Kenapa nilai Rupiah merosot & Dolar naik terus?

Kenaikan nilai tukar USD terhadap Rupiah tahun 2018 ramai dibicarakan, tapi tidak ada yang menjelaskan penyebabnya dengan tuntas. Artikel ini menjelaskan kenaikan USD sekaligus sisi negatif dan positifnya bagi Indonesia.
Lo pasti belakangan ini sering denger banyak orang yang ribut-ribut soal nilai tukar Rupiah yang terus merosot. Faktanya memang demikian, nilai tukar Rupiah terus melemah terhadap mata uang Dolar AS sejak awal tahun 2018. Kalo awal tahun 2018, 1 Dolar USA bisa kita dapatkan dengan Rp13.500, sekarang kita perlu mengeluarkan kocek Rp14.400 untuk bisa mendapatkan 1 Dolar USA. Grafiknya bisa kamu lihat pada grafik di bawah ini:
Belakangan, isu pelemahan nilai tukar Rupiah ini seringkali jadi wacana politik. Nah, pada artikel Blog ini, gua mau menegaskan saja bahwa nggak berminat bahas sisi politiknya sama sekali. Gua cuma mau mengupas fenomena ini dari sisi ilmu ekonomi saja, agar lo bisa paham konteks keterkaitan ekonomi dari satu sisi bisa berpengaruh ke hal yang lain. Secara garis besar, ada tiga hal utama yang mau gua bahas dalam artikel ini:
  1. Mengapa Rupiah bisa melemah? Apa penyebabnya?

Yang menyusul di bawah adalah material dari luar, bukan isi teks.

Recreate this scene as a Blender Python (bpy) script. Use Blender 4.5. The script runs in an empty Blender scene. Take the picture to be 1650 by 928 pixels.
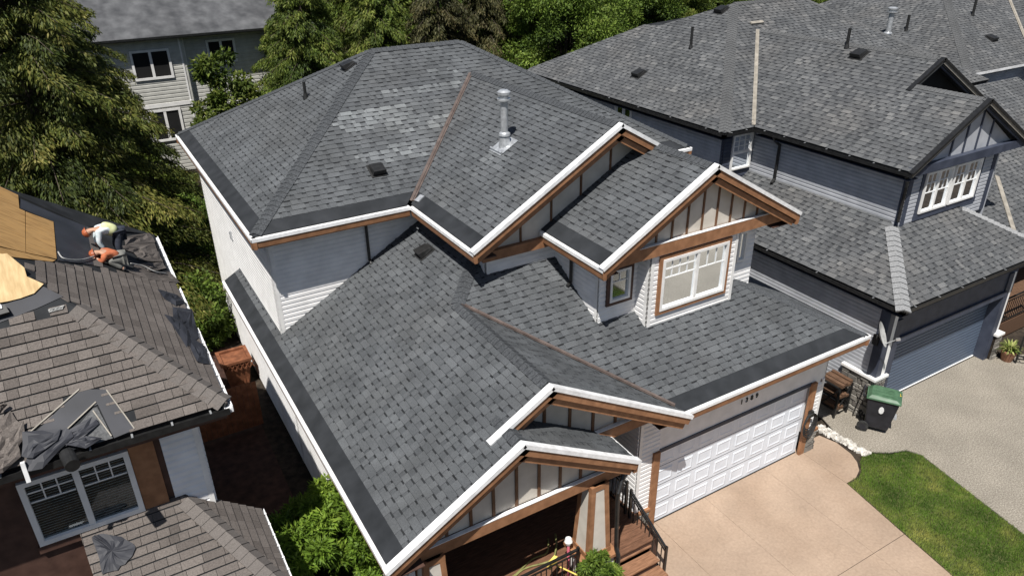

  2. Apa saja dampak negatif dari pelemahan Rupiah?

  3. Apa saja dampak positif dari pelemahan Rupiah?

Oke deh, yuk kita mulai mengupas Rupiah dari sisi ekonomi:

Turunnya nilai tukar Rupiah, maksudnya gimana?

Sebenernya maksudnya turun gimana sih? Kalo di awal tahun 2018 lalu nilai tukar Rupiah terhadap USD adalah Rp 13.500, sekarang pada Agustus 2018 adalah Rp14.400. Kok dibilangnya turun? Nah, mungkin gue bahas dikit tentang nilai tukar atau kurs ya? Kalo kita ngomongin nilai mata uang suatu negara, kita pasti bandingin mata uang tersebut sama mata uang negara lain. Biasanya yang jadi patokan adalah mata uang Dolar Amerika Serikat atau US Dollar (USD). Jadi kalo kita bilang Rupiah 14 ribuan, artinya adalah 1 USD = Rp14.000-an. Artinya dengan uang Rp. 14.000 lo bisa dapetin 1 USD. Sedangkan pada awal tahun 2018, dengan Rp 13.000an aja lo udah bisa dapetin 1 USD. Makanya dibilang kalo nilai mata uang Rupiah ini menurun, kadang juga disebut “melemah”, tapi istilah yang lebih tepat dalam bahasa ekonomi adalah “depresiasi”. Kalo satu mata uang mengalami depresiasi, pastinya yang satu lagi mengalami kenaikan atau istilah yang lebih tepat adalah “apresiasi”. Dalam hal ini, USD mengalami apreasiasi atau penguatan terhadap nilai mata uang Rupiah.
Terus kira-kira apa dampaknya kalo Rupiah mengalami depresiasi? Contoh yang paling gampang, lo harga barang impor seperti gadget atau barang-barang digital seperti game sekarang jadinya lebih mahal dibanding awal tahun? Coba lo bandingkan harga smartphone atau laptop saat ini, pasti harganya naik signifikan? Nah, itu adalah beberapa dampak dari penurunan nilai tukar Rupiah. Sebetulnya dampak kenaikan nilai tukar USD ini nggak hanya soal harga gadget doang, tapi ada banyak banget. Nanti di pembahasan selanjutnya akan gua bahas sisi negatif maupun sisi positifnya. Lha, emang ada sisi positifnya dari kenaikan nilai tukar USD? Ada dong! Makanya baca terus biar lo bisa paham konsepnya yak!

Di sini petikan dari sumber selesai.